2008 saw arguably my biggest crime short story hit when David Stuart Davies selected my 5,000-word short story Written in Stone (a mystery tale set in modern day Sudan) for inclusion in Wordsworth Editions Crime Scenes, an anthology of contemporary crime fiction.
From Crime to Rhyme
Vicious Verses
The road from 'crime to rhyme' began in 2007 - in February to be exact - when I toiled through the Canterbury Tales module of a master's degree in creative writing. One minute I was writing detective mysteries, the next I was branching out into narrative poetry. How this came about was a bit of a mystery in itself.
Although I had written predominantly crime fiction up until 2007, I never stuck rigidly to that single genre. I also wrote horror, humour, occasionally even sci-fi. Meanwhile, on the poetry front, I was proving no mean writer of sonnets (poems whose meter and rhyming patterns are the building blocks of narrative poems). So by merging my abilities as a short story teller and a narrative poet, I was able to resurrect a form of writing that Chaucer popularised 600 years ago, but which had largely faded away since then.
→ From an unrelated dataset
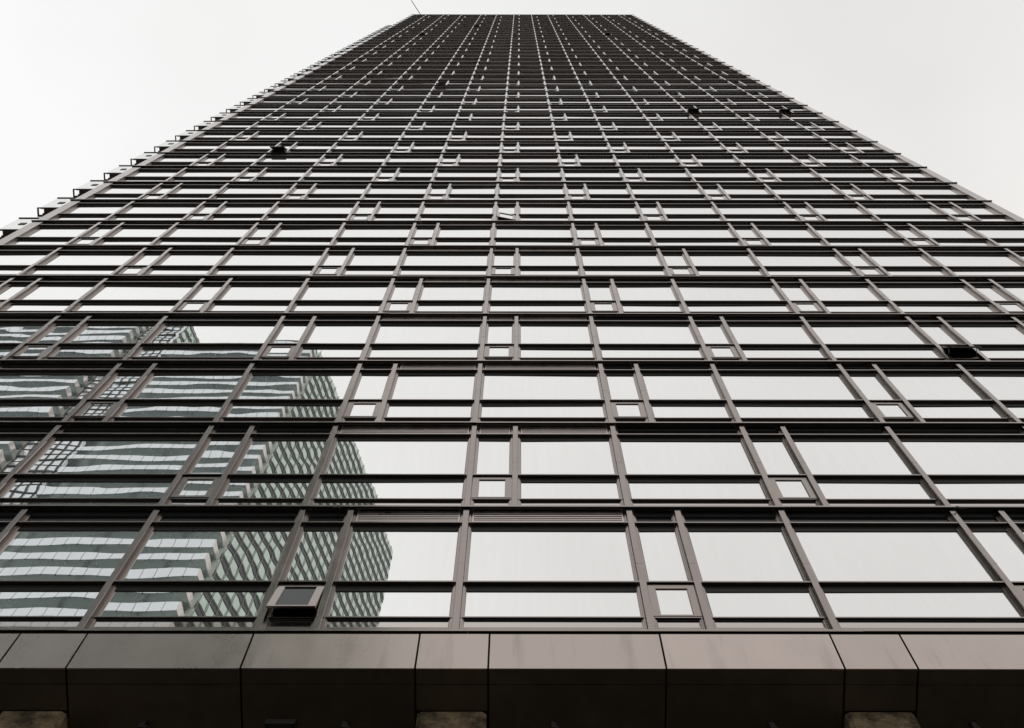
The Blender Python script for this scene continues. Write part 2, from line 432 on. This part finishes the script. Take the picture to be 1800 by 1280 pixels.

The vehicle by which my narrative poetry came to be noticed, was the bizarre-sounding anthology of zombie poetry, Vicious Verses and Reanimated Rhymes. My 1,100-word poem, Payback Day, bookended the poetry volume. Furthermore, my name featured prominantly on the back cover and Payback Day in particular received a positive review at Horrornews.net.
At about this time the editor of Vicious Verses, A.P. Fuchs asked me if I could write an 18,000 - 20,000-word novella in Chaucerian style. Once again Lady Luck had cast her capricious favour on me. The only question now, was what was I going to do about it?